* START *

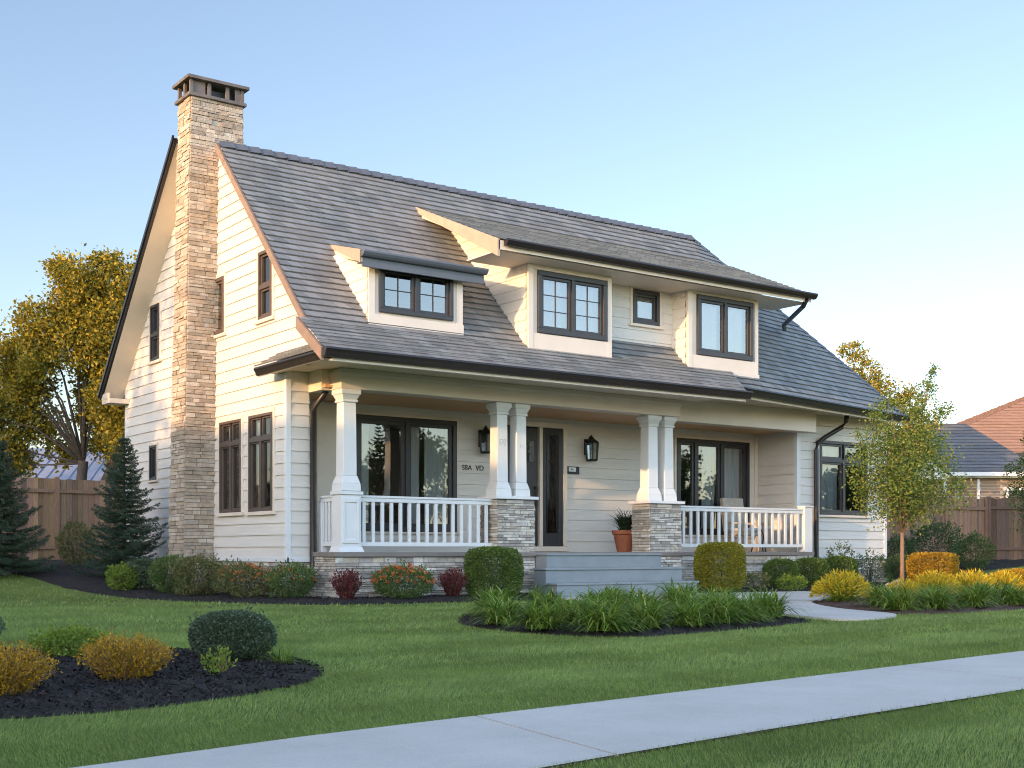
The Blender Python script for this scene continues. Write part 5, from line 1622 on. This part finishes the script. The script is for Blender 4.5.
# directions across the view, used to shape crowns that stand beyond the house
RX, RY = 0.81, -0.5865
def lat(dx, dz, r, dd=0.0): return (dx * RX + dd * 0.5865, dx * RY + dd * 0.81, dz, r)
gold_cl = [lat(0.4, 8.2, 1.0), lat(0.1, 7.5, 1.0, 0.4), lat(1.9, 8.2, 0.9), lat(1.3, 7.2, 1.1), lat(2.3, 7.2, 1.1, 0.5), lat(-0.9, 7.0, 0.9), lat(0.3, 6.4, 1.1), lat(1.4, 6.1, 1.1), lat(2.4, 5.9, 1.1), lat(-1.3, 6.2, 0.8),
           lat(-2.0, 6.0, 0.7), lat(-2.1, 5.0, 0.9, 0.6), lat(-1.4, 4.1, 0.8, 0.8), lat(2.2, 4.8, 1.1), lat(1.5, 4.2, 0.9, 0.6), lat(2.5, 3.9, 0.9), lat(0.9, 3.6, 0.7, 0.7), lat(-2.4, 3.5, 0.9, 0.5), lat(-0.6, 3.3, 0.5, 0.9), lat(3.2, 6.6, 1.0), lat(3.2, 5.2, 1.0), lat(-2.8, 4.3, 0.8), lat(0.5, 5.2, 0.8, 0.8), lat(1.6, 5.0, 0.9), lat(0.2, 4.4, 0.55, 0.8), lat(1.5, 3.1, 0.7, 0.5), lat(2.2, 3.0, 0.8, 0.4), lat(-1.2, 5.2, 0.7), lat(-1.9, 2.9, 0.6, 0.6), lat(1.3, 4.6, 0.7, -0.8), lat(1.9, 3.7, 0.8, -0.8), lat(-0.9, 5.7, 0.6, -0.6), lat(-2.9, 7.1, 0.6), lat(1.0, 8.8, 0.5), lat(-0.4, 8.6, 0.45)]
at(tree("big two trunked tree turning gold behind the left fence", 9.0, 0.17, gold_cl, 105000, 0.115, 0.6, LG['golden'], 81, 'bark', [(0.08, -0.05), (0.34, -0.22)], fork_z=0.33), 2.6, 19.0)

yt = [lat(0.0, 1.75, 0.55), lat(-0.45, 2.0, 0.55), lat(0.5, 1.95, 0.55), lat(0.0, 2.5, 0.6), lat(-0.65, 2.6, 0.5), lat(0.65, 2.65, 0.5), lat(0.05, 3.1, 0.55), lat(-0.5, 3.2, 0.45), lat(0.5, 3.25, 0.42), lat(1.05, 2.1, 0.36), lat(-0.85, 2.2, 0.26), lat(0.2, 3.75, 0.32), lat(0.5, 4.15, 0.24), lat(-0.25, 3.9, 0.26), lat(0.8, 3.75, 0.24), lat(0.62, 4.55, 0.16), lat(0.2, 1.9, 0.5, 0.4), lat(-0.1, 2.3, 0.5, -0.4), lat(-0.5, 3.7, 0.2)]
at(tree("slender young tree with small grey green leaves in the right bed", 4.6, 0.045, yt, 21000, 0.056, 0.6, LG['birch'], 82, 'bark_warm', [(0.0, 0.0)], name="tree", fork_z=0.27, leafcl=0.8), 13.0, -2.43)

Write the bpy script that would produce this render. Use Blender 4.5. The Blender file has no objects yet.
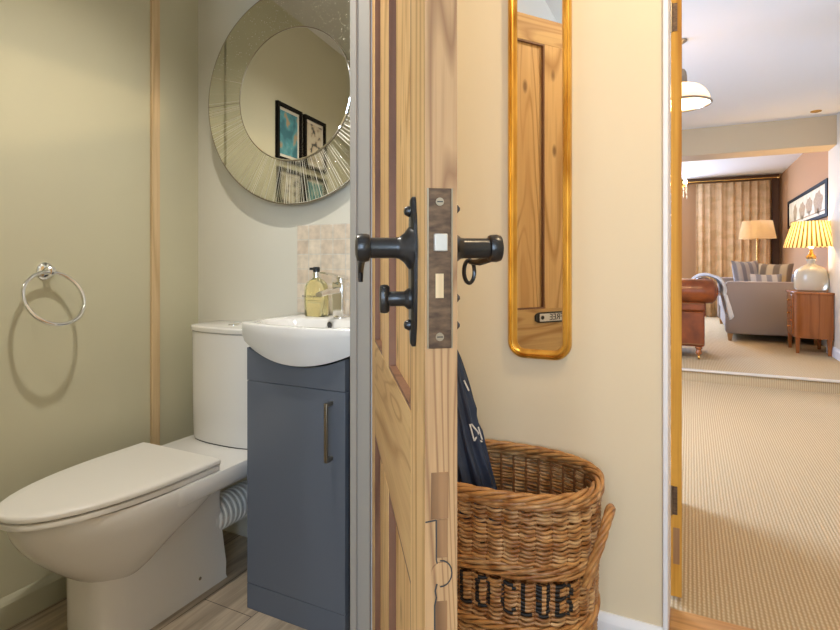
import bpy, math, random
from math import sin, cos, pi, radians, sqrt, atan2
random.seed(7)
C = bpy.context.scene.collection
sc = bpy.context.scene

# ------------------------------------------------------------------ materials
def mat(name, col, rough=0.6, metal=0.0, spec=0.5, trans=0.0, noise=None, bump=None, coat=0.0, ior=1.45, sheen=0.0):
    """noise=(scale xyz, second colour, detail, lo, hi); bump=(scale xyz, strength, distance)"""
    m = bpy.data.materials.new(name); m.use_nodes = True
    nt = m.node_tree; b = nt.nodes['Principled BSDF']
    b.inputs['Base Color'].default_value = (*col, 1)
    b.inputs['Roughness'].default_value = rough
    b.inputs['Metallic'].default_value = metal
    b.inputs['Specular IOR Level'].default_value = spec
    b.inputs['Transmission Weight'].default_value = trans
    b.inputs['Coat Weight'].default_value = coat
    b.inputs['IOR'].default_value = ior
    b.inputs['Sheen Weight'].default_value = sheen
    tc = nt.nodes.new('ShaderNodeTexCoord')
    if noise:
        s, c2, det, lo, hi = noise
        mp = nt.nodes.new('ShaderNodeMapping'); mp.inputs['Scale'].default_value = s
        nz = nt.nodes.new('ShaderNodeTexNoise'); nz.inputs['Detail'].default_value = det; nz.inputs['Scale'].default_value = 1
        cr = nt.nodes.new('ShaderNodeValToRGB')
        cr.color_ramp.elements[0].position = lo; cr.color_ramp.elements[1].position = hi
        cr.color_ramp.elements[0].color = (*col, 1); cr.color_ramp.elements[1].color = (*c2, 1)
        nt.links.new(tc.outputs['Object'], mp.inputs[0]); nt.links.new(mp.outputs[0], nz.inputs['Vector'])
        nt.links.new(nz.outputs['Fac'], cr.inputs[0]); nt.links.new(cr.outputs[0], b.inputs['Base Color'])
    if bump:
        s, st, di = bump
        mp = nt.nodes.new('ShaderNodeMapping'); mp.inputs['Scale'].default_value = s
        nz = nt.nodes.new('ShaderNodeTexNoise'); nz.inputs['Detail'].default_value = 3; nz.inputs['Scale'].default_value = 1
        bp = nt.nodes.new('ShaderNodeBump'); bp.inputs['Strength'].default_value = st; bp.inputs['Distance'].default_value = di
        nt.links.new(tc.outputs['Object'], mp.inputs[0]); nt.links.new(mp.outputs[0], nz.inputs['Vector'])
        nt.links.new(nz.outputs['Fac'], bp.inputs['Height']); nt.links.new(bp.outputs[0], b.inputs['Normal'])
    return m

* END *

▸ What the task asks:
All of the entries need to be transcribed word for word; pictures are left out.

▸ Output:
The Blender Python script for this scene continues. Write part 5, from line 1622 on. This part finishes the script. The script is for Blender 4.5.
# directions across the view, used to shape crowns that stand beyond the house
RX, RY = 0.81, -0.5865
def lat(dx, dz, r, dd=0.0): return (dx * RX + dd * 0.5865, dx * RY + dd * 0.81, dz, r)
gold_cl = [lat(0.4, 8.2, 1.0), lat(0.1, 7.5, 1.0, 0.4), lat(1.9, 8.2, 0.9), lat(1.3, 7.2, 1.1), lat(2.3, 7.2, 1.1, 0.5), lat(-0.9, 7.0, 0.9), lat(0.3, 6.4, 1.1), lat(1.4, 6.1, 1.1), lat(2.4, 5.9, 1.1), lat(-1.3, 6.2, 0.8),
           lat(-2.0, 6.0, 0.7), lat(-2.1, 5.0, 0.9, 0.6), lat(-1.4, 4.1, 0.8, 0.8), lat(2.2, 4.8, 1.1), lat(1.5, 4.2, 0.9, 0.6), lat(2.5, 3.9, 0.9), lat(0.9, 3.6, 0.7, 0.7), lat(-2.4, 3.5, 0.9, 0.5), lat(-0.6, 3.3, 0.5, 0.9), lat(3.2, 6.6, 1.0), lat(3.2, 5.2, 1.0), lat(-2.8, 4.3, 0.8), lat(0.5, 5.2, 0.8, 0.8), lat(1.6, 5.0, 0.9), lat(0.2, 4.4, 0.55, 0.8), lat(1.5, 3.1, 0.7, 0.5), lat(2.2, 3.0, 0.8, 0.4), lat(-1.2, 5.2, 0.7), lat(-1.9, 2.9, 0.6, 0.6), lat(1.3, 4.6, 0.7, -0.8), lat(1.9, 3.7, 0.8, -0.8), lat(-0.9, 5.7, 0.6, -0.6), lat(-2.9, 7.1, 0.6), lat(1.0, 8.8, 0.5), lat(-0.4, 8.6, 0.45)]
at(tree("big two trunked tree turning gold behind the left fence", 9.0, 0.17, gold_cl, 105000, 0.115, 0.6, LG['golden'], 81, 'bark', [(0.08, -0.05), (0.34, -0.22)], fork_z=0.33), 2.6, 19.0)

yt = [lat(0.0, 1.75, 0.55), lat(-0.45, 2.0, 0.55), lat(0.5, 1.95, 0.55), lat(0.0, 2.5, 0.6), lat(-0.65, 2.6, 0.5), lat(0.65, 2.65, 0.5), lat(0.05, 3.1, 0.55), lat(-0.5, 3.2, 0.45), lat(0.5, 3.25, 0.42), lat(1.05, 2.1, 0.36), lat(-0.85, 2.2, 0.26), lat(0.2, 3.75, 0.32), lat(0.5, 4.15, 0.24), lat(-0.25, 3.9, 0.26), lat(0.8, 3.75, 0.24), lat(0.62, 4.55, 0.16), lat(0.2, 1.9, 0.5, 0.4), lat(-0.1, 2.3, 0.5, -0.4), lat(-0.5, 3.7, 0.2)]
at(tree("slender young tree with small grey green leaves in the right bed", 4.6, 0.045, yt, 21000, 0.056, 0.6, LG['birch'], 82, 'bark_warm', [(0.0, 0.0)], name="tree", fork_z=0.27, leafcl=0.8), 13.0, -2.43)

Write the bpy script that would produce this render. Use Blender 4.5. The Blender file has no objects yet.
import bpy, math, random
from math import sin, cos, pi, radians, sqrt, atan2
random.seed(7)
C = bpy.context.scene.collection
sc = bpy.context.scene

# ------------------------------------------------------------------ materials
def mat(name, col, rough=0.6, metal=0.0, spec=0.5, trans=0.0, noise=None, bump=None, coat=0.0, ior=1.45, sheen=0.0):
    """noise=(scale xyz, second colour, detail, lo, hi); bump=(scale xyz, strength, distance)"""
    m = bpy.data.materials.new(name); m.use_nodes = True
    nt = m.node_tree; b = nt.nodes['Principled BSDF']
    b.inputs['Base Color'].default_value = (*col, 1)
    b.inputs['Roughness'].default_value = rough
    b.inputs['Metallic'].default_value = metal
    b.inputs['Specular IOR Level'].default_value = spec
    b.inputs['Transmission Weight'].default_value = trans
    b.inputs['Coat Weight'].default_value = coat
    b.inputs['IOR'].default_value = ior
    b.inputs['Sheen Weight'].default_value = sheen
    tc = nt.nodes.new('ShaderNodeTexCoord')
    if noise:
        s, c2, det, lo, hi = noise
        mp = nt.nodes.new('ShaderNodeMapping'); mp.inputs['Scale'].default_value = s
        nz = nt.nodes.new('ShaderNodeTexNoise'); nz.inputs['Detail'].default_value = det; nz.inputs['Scale'].default_value = 1
        cr = nt.nodes.new('ShaderNodeValToRGB')
        cr.color_ramp.elements[0].position = lo; cr.color_ramp.elements[1].position = hi
        cr.color_ramp.elements[0].color = (*col, 1); cr.color_ramp.elements[1].color = (*c2, 1)
        nt.links.new(tc.outputs['Object'], mp.inputs[0]); nt.links.new(mp.outputs[0], nz.inputs['Vector'])
        nt.links.new(nz.outputs['Fac'], cr.inputs[0]); nt.links.new(cr.outputs[0], b.inputs['Base Color'])
    if bump:
        s, st, di = bump
        mp = nt.nodes.new('ShaderNodeMapping'); mp.inputs['Scale'].default_value = s
        nz = nt.nodes.new('ShaderNodeTexNoise'); nz.inputs['Detail'].default_value = 3; nz.inputs['Scale'].default_value = 1
        bp = nt.nodes.new('ShaderNodeBump'); bp.inputs['Strength'].default_value = st; bp.inputs['Distance'].default_value = di
        nt.links.new(tc.outputs['Object'], mp.inputs[0]); nt.links.new(mp.outputs[0], nz.inputs['Vector'])
        nt.links.new(nz.outputs['Fac'], bp.inputs['Height']); nt.links.new(bp.outputs[0], b.inputs['Normal'])
    return m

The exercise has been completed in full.